Interactive Narrative: from procedural generation of gameplay to brave new game genres
- Date
- September 1 (Wed) 11:20 - 12:20
- Format
- Session (60min.)
Expected Skill | Producers, AI Programmers, Game Designers |
---|---|
Ideas Take Away | State-of-the-Art understanding of an important area of research of potential high impact on gaming technology |
The concept of Interactive Storytelling has gained popularity in recent years as one which can characterise the future of gameplay. Current research in the field aim at producing specific technologies for narrative generation, which would make Interactive Storytelling more than a high-level design concept. These techniques can be seen as extending procedural generation to the game actions themselves. Furthermore, Interactive Storytelling demands sophisticated interaction and I/O mechanisms and bears strong relationships to dialogue understanding and generation.

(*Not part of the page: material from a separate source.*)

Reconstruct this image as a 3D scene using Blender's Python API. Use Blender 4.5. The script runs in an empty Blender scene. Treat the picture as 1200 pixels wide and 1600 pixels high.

This talk will present State-of-the-Art research in the field, illustrating the most promising directions and also the technical challenges to be overcome. It will review the origins and main approaches to Interactive Storytelling, from the “Holodeck” metaphor to desktop games, and introduce key concepts and vocabulary. It will describe candidate technologies for implementing narrative generation and will relate them to recent trends in game AI. We will discuss also the relationship between narrative generation and other forms of dynamic content generation, in particular for NPC dialogues. In addition, the presentation will include insight on relevant interaction techniques and the synergies between Interactive Storytelling and language-based interfaces, from chatterbots to dialogue and speech recognition systems.
These different aspects will be illustrated by results from research prototypes, some of which have been developed in partnership with industry, showing State-of-the-Art techniques in operation as well as discussing how these can be integrated at various stages of the games production process.
Finally, it will discuss how Interactive Storytelling can benefit existing game genres but also how it can extend the existing genres to provide new sorts of player experience and attract new audience to computer games.
The presentation is primarily aimed at AI developers but will also be of interest to producers, game designers, investors and studio managers.
* The session contents are based on the information provided by the speakers.
-
Marc Cavazza
Professor
School of Computing
Teesside University
Marc Cavazza is a Professor at Teesside University (United Kingdom) and is recognised as one of the leading researchers in Interactive Storytelling. His group at Teesside has been active in the field for over 10 years, and its members are also teaching computer games development in one of the largest dedicated courses in Europe. The group has been involved in many research projects, some in partnership with computer games companies, and has developed no less than five different Interactive Storytelling prototypes since 2002.
He has published over 200 papers, including some of the most cited papers in Interactive Storytelling, and has been regularly invited to give presentations and introductory lectures on the topic. He has been a programme committee member for 80 conferences in the field of Virtual Agents, Interactive Storytelling and Entertainment Computing. He also chairs the IFIP Working Group 14.1 on Digital Storytelling, which is under IFIP TC14 on Entertainment Computing.
In 2010, He is serving as co-Chair for the ACM Intelligent User Interfaces and the ACM Multimedia Conferences, and is one of the keynote speakers at the IEEE Symposium on Computational Intelligence and Games. He is the project co-ordinator of the FP7 European Network of Excellence IRIS on Interactive Storytelling and, since 2009, the acting co-ordinator of the FP6 Companions Project, which is one of the largest research projects on conversational characters.